Ecosystems have a natural resilience to perturbations, where resilience is the magnitude of a disturbance that an ecosystem can resist before changes in structure, function, and services result in a regime shift. The Everglades region of Florida, USA, has been detrimentally impacted by phosphorus (P) enrichment and a regime shift from Cladium (sawgrass) to Typha (cattail) marsh has been described. We examine another facet of the low-nutrient Everglades stability regime, open-water sloughs, to determine if eutrophication leads to similar regime shifts. We analyzed surface water P and soil P as controlling variables that, once a critical threshold is surpassed, alter ecosystem state variables.

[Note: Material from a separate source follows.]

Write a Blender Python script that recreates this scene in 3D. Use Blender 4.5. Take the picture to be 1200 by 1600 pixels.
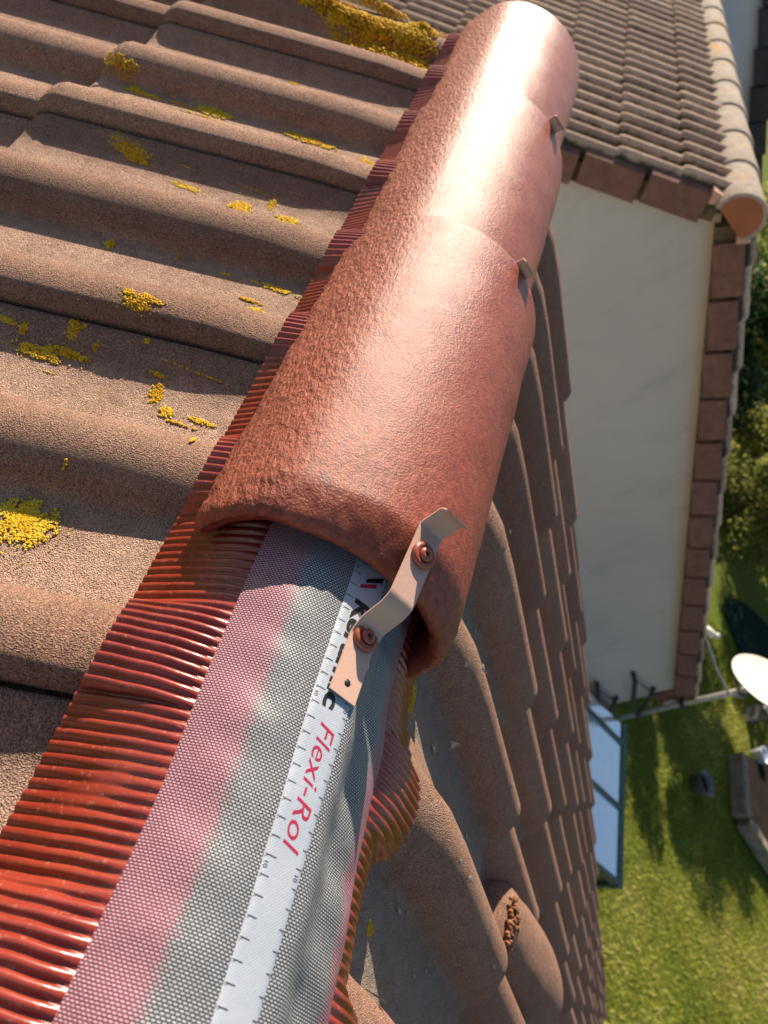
import bpy, math, random
import numpy as np
from mathutils import Vector, Matrix, noise
random.seed(7); np.random.seed(7)
sc = bpy.context.scene
col = sc.collection
for o in list(bpy.data.objects): bpy.data.objects.remove(o, do_unlink=True)

# ------------------------------------------------------------------ camera
F_PX = 1194.7
RM = ((0.7003501, 0.22953977, 0.67588551), (0.59086895, -0.71768038, -0.36852239), (0.40047923, 0.65745446, -0.63825545))
CAM = Vector((-0.2229, -0.6842, 0.3473))
cd = bpy.data.cameras.new('camera'); cam = bpy.data.objects.new('camera', cd); col.objects.link(cam)
cd.sensor_fit = 'HORIZONTAL'; cd.sensor_width = 36; cd.lens = F_PX/1200*36
cd.clip_start = .01; cd.clip_end = 1000
cd.dof.use_dof = True; cd.dof.focus_distance = .50; cd.dof.aperture_fstop = 14.0
r, d, f = [Vector(v) for v in RM]
m = Matrix((( r.x, -d.x, -f.x, CAM.x), (r.y, -d.y, -f.y, CAM.y), (r.z, -d.z, -f.z, CAM.z), (0, 0, 0, 1)))
# world -> camera rows are r, d, f, so the camera axes in world space are the rows themselves
cam.matrix_world = m
sc.camera = cam
sc.render.resolution_x = 768; sc.render.resolution_y = 1024

# ------------------------------------------------------------------ light
SUN_AZ, SUN_EL = -17.0, 28.0
sa, se = math.radians(SUN_AZ), math.radians(SUN_EL)
SD = Vector((math.sin(sa)*math.cos(se), math.cos(sa)*math.cos(se), math.sin(se)))
w = bpy.data.worlds.new("World"); sc.world = w; w.use_nodes = True
nt = w.node_tree; bg = nt.nodes['Background']
sky = nt.nodes.new('ShaderNodeTexSky'); sky.sky_type = 'NISHITA'; sky.sun_disc = False
sky.sun_elevation = se; sky.sun_rotation = math.radians(SUN_AZ); sky.air_density = 1.0; sky.dust_density = .6
nt.links.new(sky.outputs[0], bg.inputs[0]); bg.inputs[1].default_value = .07
sl = bpy.data.lights.new('sun', 'SUN'); sl.energy = 5.0; sl.angle = math.radians(.5); sl.color = (1, .86, .69)
so = bpy.data.objects.new('sun', sl); col.objects.link(so)
so.rotation_euler = SD.to_track_quat('Z', 'Y').to_euler()
sc.view_settings.view_transform = 'Standard'; sc.view_settings.look = 'None'
sc.view_settings.exposure = 1.0; sc.view_settings.gamma = 1
sc.view_settings.use_curve_mapping = False

# ------------------------------------------------------------------ helpers
def lin(r, g, b):
    q = lambda c: (c/255/12.92) if c/255 <= .04045 else ((c/255+.055)/1.055)**2.4
    return (q(r), q(g), q(b), 1)

class NT:
    def __init__(s, name):
        s.m = bpy.data.materials.new(name); s.m.use_nodes = True
        s.t = s.m.node_tree; s.b = s.t.nodes['Principled BSDF']; s.tc = s.t.nodes.new('ShaderNodeTexCoord')
    def n(s, kind, **kw):
        n = s.t.nodes.new('ShaderNode'+kind)
        for k, v in kw.items(): setattr(n, k, v)
        return n
    def put(s, sock, v):
        if hasattr(v, 'links'): s.t.links.new(v, sock)
        elif v is not None: sock.default_value = v
    def coord(s, scale=(1, 1, 1), src='Object', rot=(0, 0, 0)):
        mp = s.n('Mapping'); s.put(mp.inputs[0], s.tc.outputs[src] if isinstance(src, str) else src)
        mp.inputs['Scale'].default_value = scale; mp.inputs['Rotation'].default_value = rot
        return mp.outputs[0]
    def noise(s, sc_, det=4, rough=.55, vec=None, dist=0):
        n = s.n('TexNoise'); n.inputs['Scale'].default_value = sc_; n.inputs['Detail'].default_value = det
        n.inputs['Roughness'].default_value = rough; n.inputs['Distortion'].default_value = dist
        s.put(n.inputs['Vector'], vec if vec is not None else s.tc.outputs['Object']); return n.outputs[0]
    def voro(s, sc_, vec=None, feat='F1', out='Distance'):
        n = s.n('TexVoronoi', feature=feat); n.inputs['Scale'].default_value = sc_
        s.put(n.inputs['Vector'], vec if vec is not None else s.tc.outputs['Object']); return n.outputs[out]
    def ramp(s, v, *stops):
        n = s.n('ValToRGB'); e = n.color_ramp.elements
        while len(e) < len(stops): e.new(.5)
        for k, (p, c) in enumerate(stops):
            e[k].position = p; e[k].color = c if hasattr(c, '__len__') else (c, c, c, 1)
        s.put(n.inputs[0], v); return n.outputs[0]
    def mix(s, f, a, b, mode='MIX'):
        n = s.n('Mix', data_type='RGBA', blend_type=mode); s.put(n.inputs[0], f); s.put(n.inputs[6], a); s.put(n.inputs[7], b)
        return n.outputs[2]
    def math(s, op, a, b=None, c=None):
        n = s.n('Math', operation=op); s.put(n.inputs[0], a)
        if b is not None: s.put(n.inputs[1], b)
        if c is not None: s.put(n.inputs[2], c)
        return n.outputs[0]
    def bump(s, h, dist, strength=1, prev=None):
        n = s.n('Bump'); s.put(n.inputs['Height'], h); n.inputs['Distance'].default_value = dist; n.inputs['Strength'].default_value = strength
        if prev is not None: s.put(n.inputs['Normal'], prev)
        return n.outputs[0]
    def attr(s, name): 
        n = s.n('Attribute'); n.attribute_name = name; return n
    def out(s, base, rough=.8, nrm=None, spec=None, metal=None, **kw):
        s.put(s.b.inputs['Base Color'], base); s.put(s.b.inputs['Roughness'], rough)
        if nrm is not None: s.put(s.b.inputs['Normal'], nrm)
        if spec is not None: s.put(s.b.inputs['Specular IOR Level'], spec)
        if metal is not None: s.put(s.b.inputs['Metallic'], metal)
        for k, v in kw.items(): s.put(s.b.inputs[k.replace('_', ' ')], v)
        return s.m

def mesh(name, V, Fc, mat=None, parent=None, smooth=True, uv=None, attrs=None):
    me = bpy.data.meshes.new(name); me.from_pydata([tuple(v) for v in V], [], Fc); me.update()
    if smooth: me.polygons.foreach_set('use_smooth', [True]*len(me.polygons))
    if uv is not None:
        l = me.uv_layers.new(name='UVMap'); idx = np.zeros(len(me.loops), int); me.loops.foreach_get('vertex_index', idx)
        l.data.foreach_set('uv', np.asarray(uv, float)[idx].ravel())
    for k, a in (attrs or {}).items():
        at = me.attributes.new(k, 'FLOAT', 'POINT'); at.data.foreach_set('value', np.asarray(a, float))
    if mat: me.materials.append(mat)
    o = bpy.data.objects.new(name, me); col.objects.link(o)
    if parent: o.parent = parent
    return o

def tag(o, label=None, cat=None, group=None, kind=None):
    if label: o['label'] = label
    if cat: o['category'] = cat
    if group: o['group'] = group
    if kind: o['kind'] = kind
    return o

def empty(name, loc, label, cat, group=None):
    o = bpy.data.objects.new(name, None); col.objects.link(o); o.location = loc; o.empty_display_size = .05
    tag(o, label, cat, group); return o

class MB:
    def __init__(s): s.v = []; s.f = []; s.a = []
    def add(s, V, Fc, a=0):
        n = len(s.v); s.v += [tuple(p) for p in V]; s.f += [tuple(i+n for i in q) for q in Fc]; s.a += [a]*len(V)
    def grid(s, P, a=0, flip=False):            # P: rows x cols of points
        R, C_ = len(P), len(P[0]); n = len(s.v)
        for row in P: s.v += [tuple(p) for p in row]
        s.a += [a]*(R*C_)
        for i in range(R-1):
            for j in range(C_-1):
                q = (n+i*C_+j, n+i*C_+j+1, n+(i+1)*C_+j+1, n+(i+1)*C_+j)
                s.f.append(q[::-1] if flip else q)
    def box(s, lo, hi, M=None, bev=0):
        x0, y0, z0 = lo; x1, y1, z1 = hi
        if bev:
            b = bev; V = []; 
            # chamfered box: 24 verts
            import itertools
            idx = {}
            for sx, sy, sz in itertools.product((0, 1), repeat=3):
                X, Y, Z = (x0, x1)[sx], (y0, y1)[sy], (z0, z1)[sz]; dx = b if sx == 0 else -b; dy = b if sy == 0 else -b; dz = b if sz == 0 else -b
                idx[(sx, sy, sz)] = (len(V), len(V)+1, len(V)+2)
                V += [(X, Y+dy, Z+dz), (X+dx, Y, Z+dz), (X+dx, Y+dy, Z)]
            Fc = []
            for k in range(3):
                o1, o2 = [(1, 2), (0, 2), (0, 1)][k]
                for e in (0, 1):
                    q = []
                    for (a_, b_) in ((0, 0), (1, 0), (1, 1), (0, 1)):
                        key = [0, 0, 0]; key[k] = e; key[o1] = a_; key[o2] = b_; q.append(idx[tuple(key)][k])
                    Fc.append(tuple(q))
            for k in range(3):
                o1, o2 = [(1, 2), (0, 2), (0, 1)][k]
                for (a_, b_) in ((0, 0), (1, 0), (1, 1), (0, 1)):
                    key = [0, 0, 0]; key[o1] = a_; key[o2] = b_; key[k] = 0; A = idx[tuple(key)]; key[k] = 1; B = idx[tuple(key)]
                    Fc.append((A[o1], A[o2], B[o2], B[o1]))
            for t in idx.values(): Fc.append(t)
        else:
            V = [(x0, y0, z0), (x1, y0, z0), (x1, y1, z0), (x0, y1, z0), (x0, y0, z1), (x1, y0, z1), (x1, y1, z1), (x0, y1, z1)]
            Fc = [(0, 3, 2, 1), (4, 5, 6, 7), (0, 1, 5, 4), (1, 2, 6, 5), (2, 3, 7, 6), (3, 0, 4, 7)]
        if M is not None: V = [M @ Vector(p) for p in V]
        s.add(V, Fc)
    def tube(s, pts, r, n=10, cap=True):
        pts = [Vector(p) for p in pts]; rs = r if hasattr(r, '__len__') else [r]*len(pts); rows = []
        for i, p in enumerate(pts):
            t = (pts[min(i+1, len(pts)-1)]-pts[max(i-1, 0)]).normalized()
            a = t.orthogonal().normalized() if i == 0 else (rows_a - t*rows_a.dot(t)).normalized()
            rows_a = a; b = t.cross(a)
            rows.append([p+(a*math.cos(k*2*math.pi/n)+b*math.sin(k*2*math.pi/n))*rs[i] for k in range(n)])
        n0 = len(s.v)
        for rw in rows: s.v += [tuple(p) for p in rw]
        s.a += [0]*(n*len(rows))
        for i in range(len(rows)-1):
            for k in range(n): s.f.append((n0+i*n+k, n0+i*n+(k+1) % n, n0+(i+1)*n+(k+1) % n, n0+(i+1)*n+k))
        if cap: s.f.append(tuple(n0+k for k in range(n))[::-1]); s.f.append(tuple(n0+(len(rows)-1)*n+k for k in range(n)))
    def lathe(s, prof, M, n=28):                # prof: (r, z)
        n0 = len(s.v)
        for (r_, z) in prof:
            for k in range(n): s.v.append(tuple(M @ Vector((r_*math.cos(2*math.pi*k/n), r_*math.sin(2*math.pi*k/n), z))))
        s.a += [0]*(n*len(prof))
        for i in range(len(prof)-1):
            for k in range(n): s.f.append((n0+i*n+k, n0+i*n+(k+1) % n, n0+(i+1)*n+(k+1) % n, n0+(i+1)*n+k))
    def build(s, name, mat, parent=None, smooth=False, attr=None):
        o = mesh(name, s.v, s.f, mat, parent, smooth, attrs={attr: s.a} if attr else None)
        import bmesh
        bm = bmesh.new(); bm.from_mesh(o.data); bmesh.ops.recalc_face_normals(bm, faces=bm.faces); bm.to_mesh(o.data); bm.free()
        return o

PITCH = 0.5827; CP, SP = math.cos(PITCH), math.sin(PITCH)
NN = Vector((-SP, 0, CP)); NF = Vector((SP, 0, CP))
def near_pt(d, y, h): return Vector((-d*CP, y, -d*SP)) + NN*h
def far_pt(d, y, h): return Vector((d*CP, y, -d*SP)) + NF*h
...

Nonlinear relationships between P and vegetation were observed along a northern Everglades eutrophication gradient. In addition to the Cladium-Typha regime shift, a second independent regime shift, slough-Typha, was identified. Synoptic surveys of 49 sloughs within the boundary between the slough and Typha regime revealed that surface water total phosphorus (TP) and the benthic algal floc layer (BAFL) were the controlling variables, with critical thresholds of 11 mu g/L and 412 mg/kg, respectively. The slough regime below these thresholds was characterized by calcareous periphyton (BAFL TP 298 mg P/kg; BAFL calcium 149 g Ca/kg). Above the TP thresholds, vegetation composition shifted to open-marsh species with significantly higher BAFL TP (700 mg P/kg) and total organic carbon (TOC) ( 350 g C/kg). A second BAFL TP threshold occurred at 712 mg P/kg, above which Nymphaea dominated and BAFL TP ( 1034 mg P/kg) and TOC (417 g C/kg) significantly increased. Nymphaea sloughs transitioned to the Typha regime. The boundary reflects the loss of ecosystem resilience due to eutrophication. Both low-nutrient stability regimes (slough and Cladium) lie precariously close to the P critical threshold but differ in how eutrophication is absorbed and resisted. The slough regime transitions rapidly through a series of ecosystem state changes linked to positive feedback loops that affect P dynamics, whereas the Cladium regime does not. An adaptive management strategy has been implemented to address the surface water TP threshold; however, to ensure successful restoration of the Everglades, the BAFL and soil TP thresholds also need to be considered.